Turner Classic Movies is turning all the Fridays in September over to films from that brief period in the early thirties when the studios thumbed their collective noses at the toothless Production Code and pushed the boundaries of sex, violence, and bad behavior without judgment or consequences in film after film. The iron boot of censorship came down in 1934 and stomped out all that deliciously salacious content, but for a few years Hollywood acknowledged and even flaunted sex between consenting adults (married or not). The films from this era were branded “Forbidden Hollywood” when they were rediscovered and revived for audiences in the 1990s, but today they are better known as Pre-Code. Turner Classic Movies has four full Fridays full of forbidden Pre-Code delights.

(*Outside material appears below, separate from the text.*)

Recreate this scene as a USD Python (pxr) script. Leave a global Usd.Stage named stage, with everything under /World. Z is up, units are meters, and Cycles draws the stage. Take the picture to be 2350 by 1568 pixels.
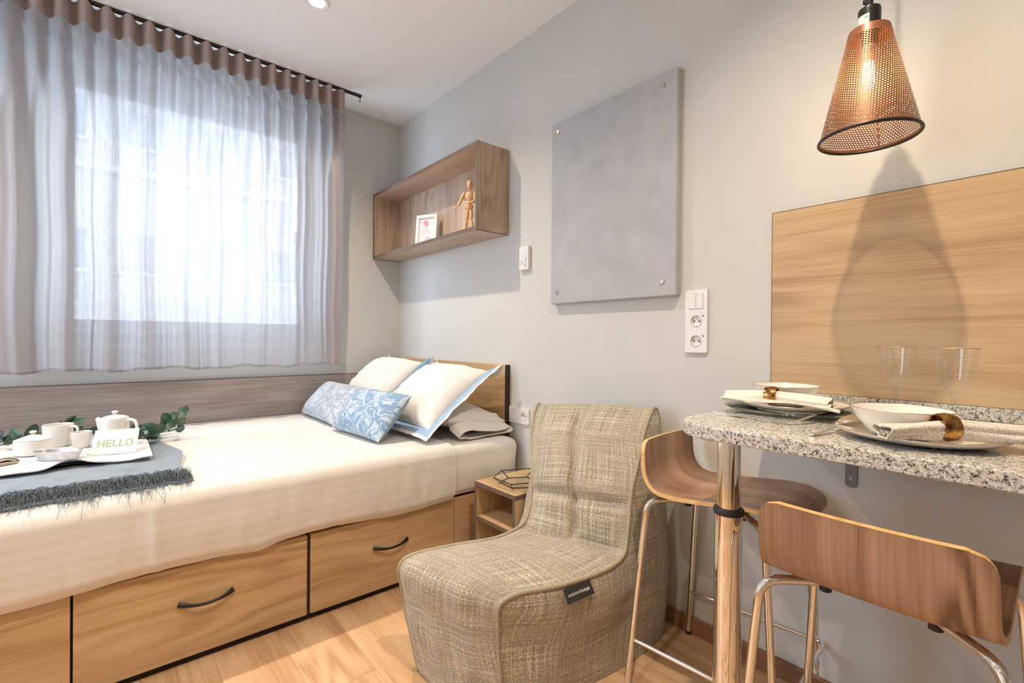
import math, random, re
import numpy as np, trimesh
import manifold3d as m3
import usdkit, meshkit
from pxr import Usd, UsdGeom, UsdLux, UsdShade, Gf, Sdf, Vt
from shapely.geometry import Polygon, Point, MultiPoint
from scipy.interpolate import PchipInterpolator
from scipy.spatial import Delaunay, cKDTree

stage = Usd.Stage.CreateInMemory()
UsdGeom.SetStageUpAxis(stage, UsdGeom.Tokens.z)
UsdGeom.SetStageMetersPerUnit(stage, 1.0)
UsdGeom.Xform.Define(stage, '/World')
UsdGeom.Scope.Define(stage, '/World/Looks')
rng = np.random.default_rng(7)
random.seed(7)
PI = math.pi

# ------------------------------------------------------------------ camera, sky, lamps, exposure
CAM = (-1.61856, -3.16011, 1.05111)
YAW, PITCH, ROLL, FPX = 0.705185, -0.004106, 0.0080117, 1095.2859
EXPOSURE = 0.14
SKY = (0.77, 0.91, 1.14); SKY_I = 2.0
LAMP_COL = (1.0, 0.83, 0.645)
LAMP_I = 4300.0
BULB_E = 380.0
cam = UsdGeom.Camera.Define(stage, '/World/camera')
f_ = np.array([math.sin(YAW) * math.cos(PITCH), math.cos(YAW) * math.cos(PITCH), math.sin(PITCH)])
r_ = np.array([math.cos(YAW), -math.sin(YAW), 0]); u_ = np.cross(r_, f_)
r2 = math.cos(ROLL) * r_ + math.sin(ROLL) * u_; u2 = -math.sin(ROLL) * r_ + math.cos(ROLL) * u_
cam.AddTransformOp().Set(Gf.Matrix4d(*r2, 0, *u2, 0, *(-f_), 0, *CAM, 1))
cam.CreateHorizontalApertureAttr(36.0); cam.CreateVerticalApertureAttr(36.0 * 1568 / 2350)
cam.CreateFocalLengthAttr(36.0 * FPX / 2350)
cam.CreateClippingRangeAttr(Gf.Vec2f(0.03, 200))
cam.CreateExposureAttr(EXPOSURE)
dome = UsdLux.DomeLight.Define(stage, '/World/sky'); dome.CreateColorAttr(Gf.Vec3f(*SKY)); dome.CreateIntensityAttr(SKY_I)
CEIL = 2.587
DOWNLIGHTS = [(-0.89, -0.914), (-0.89, -2.83), (-2.45, -0.914), (-2.45, -2.83)]

# ------------------------------------------------------------------ helpers: names, things, parts
taken = {}
def numbered(path):
    n = taken.get(path, 0); taken[path] = n + 1
    return path if n == 0 else f'{path}_{n:03d}'
class T:                                       # an Xform whose children are its parts
    def __init__(s, name, label=None, cat=None, loc=(0, 0, 0), rotz=0.0, group=None, kind=None):
        s.path = numbered('/World/' + name); s.loc = np.array(loc, float); s.rot = rotz
        x = UsdGeom.Xform.Define(stage, s.path); x.AddTranslateOp().Set(Gf.Vec3d(*map(float, loc)))
        if rotz: x.AddRotateZOp().Set(math.degrees(rotz))
        s.prim = x.GetPrim()
        for k, v in (('label', label), ('category', cat), ('group', group), ('kind', kind)):
            if v: s.prim.SetCustomDataByKey(k, v)
    def part(s, name, mesh, mat, smooth=30, parent=None, local=False, uv=None, label=None, kind=None):
        p = numbered((parent or s.path) + '/' + name)
        m = usdkit.mesh(stage, p, shift(mesh, -s.loc) if not local else mesh, mat, smooth, uv)
        if label: m.GetPrim().SetCustomDataByKey('label', label)
        if kind: m.GetPrim().SetCustomDataByKey('kind', kind)
        return p
def single(name, mesh, mat, label=None, cat=None, group=None, kind=None, smooth=30, uv=None):
    p = numbered('/World/' + name); m = usdkit.mesh(stage, p, mesh, mat, smooth, uv).GetPrim()
    for k, v in (('label', label), ('category', cat), ('group', group), ('kind', kind)):
        if v: m.SetCustomDataByKey(k, v)
    return p
def copy_of(src, name, label, cat, loc, rotz, group):
    p = numbered('/World/' + name); x = UsdGeom.Xform.Define(stage, p)
    x.GetPrim().GetReferences().AddInternalReference(src.path)
    x.ClearXformOpOrder(); x.AddTranslateOp().Set(Gf.Vec3d(*map(float, loc)))
    r = x.GetPrim().GetAttribute('xformOp:rotateZ')
    op = UsdGeom.XformOp(r) if r else None
    if op: op.Set(math.degrees(rotz)); x.SetXformOpOrder([x.GetOrderedXformOps()[0], op])
    else: x.AddRotateZOp().Set(math.degrees(rotz))
    for k, v in (('label', label), ('category', cat), ('group', group)):
        if v: x.GetPrim().SetCustomDataByKey(k, v)
    x.GetPrim().SetInstanceable(True)
def shift(mesh, d):
    if isinstance(mesh, trimesh.Trimesh):
        m = mesh.copy(); m.apply_translation(d); return m
    if hasattr(mesh, 'to_mesh'): return mesh.translate(tuple(map(float, d)))
    v, f = mesh; return (np.asarray(v, float) + np.asarray(d, float), f)
def arr(m): return (np.array(m.vertices), np.array(m.faces)) if isinstance(m, trimesh.Trimesh) else (np.asarray(m[0], float), tri(np.asarray(m[1])))
def tri(f): return np.vstack([f[:, [0, 1, 2]], f[:, [0, 2, 3]]]) if f.shape[1] == 4 else f
def join(*ms):
    V, F, n = [], [], 0
    for m in ms:
        v, f = arr(m); V.append(v); F.append(f + n); n += len(v)
    return trimesh.Trimesh(np.vstack(V), np.vstack(F), process=False)

# ------------------------------------------------------------------ helpers: shapes
def box(x0, x1, y0, y1, z0, z1, b=0.001):
    if b <= 0:
        m = trimesh.creation.box([x1 - x0, y1 - y0, z1 - z0]); m.apply_translation([(x0 + x1) / 2, (y0 + y1) / 2, (z0 + z1) / 2]); return m
    pts = []
    for X, sx in ((x0, 1), (x1, -1)):
        for Y, sy in ((y0, 1), (y1, -1)):
            for Z, sz in ((z0, 1), (z1, -1)):
                pts += [(X + sx * b, Y + sy * b, Z), (X + sx * b, Y, Z + sz * b), (X, Y + sy * b, Z + sz * b)]
    return trimesh.convex.convex_hull(np.array(pts))
def frames(P):
    P = np.asarray(P, float); t = np.gradient(P, axis=0); t /= np.linalg.norm(t, axis=1, keepdims=True) + 1e-12
    a = np.array([0, 0, 1.0]) if abs(t[0, 2]) < .9 else np.array([1.0, 0, 0])
    n = np.cross(t[0], a); n /= np.linalg.norm(n); N = [n]
    for i in range(1, len(P)):
        n = N[-1] - t[i] * (N[-1] @ t[i]); n /= np.linalg.norm(n) + 1e-12; N.append(n)
    N = np.array(N); return t, N, np.cross(t, N)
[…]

While there are gems aplenty throughout the month, I’ll spotlight a few of the most interesting and audacious rarities and lesser-known glories, including two from the coming Friday line-up.
Set those DVRs now!
Friday, September 5:
Safe in Hell (1931) – Think of this as a kind of B-movie riff on Sadie Thompson (the original bad girl in the tropics melodrama) directed with a merciless brutality by William Wellman. It stars the largely forgotten Dorothy Mackaill as a scuffed-up, street-smart answer to Miriam Hopkins and she is amazing as the hooker who is whisked off to a Caribbean island to flee a murder charge. The film’s title is no exaggeration; imagine Casablanca as a lice-infested backwater run by mercenary opportunists and filled with the sleaziest criminals to escape a manhunt. They all take their shot at seducing Mackaill, the sole white woman in this island prison, and she shoots them all down with the brash directness of an experienced urban doll who has spent her life fending off passes. Yet somehow the film manages to give them all a shot at redemption when she is tried for murder (it’s a different murder, and yet the same one, in the crazy logic of the melodrama contrivances) and they line up in her defense. Wellman it snappy and sassy as he winds the story from the cynical to the sentimental to the spiritual with equal commitment.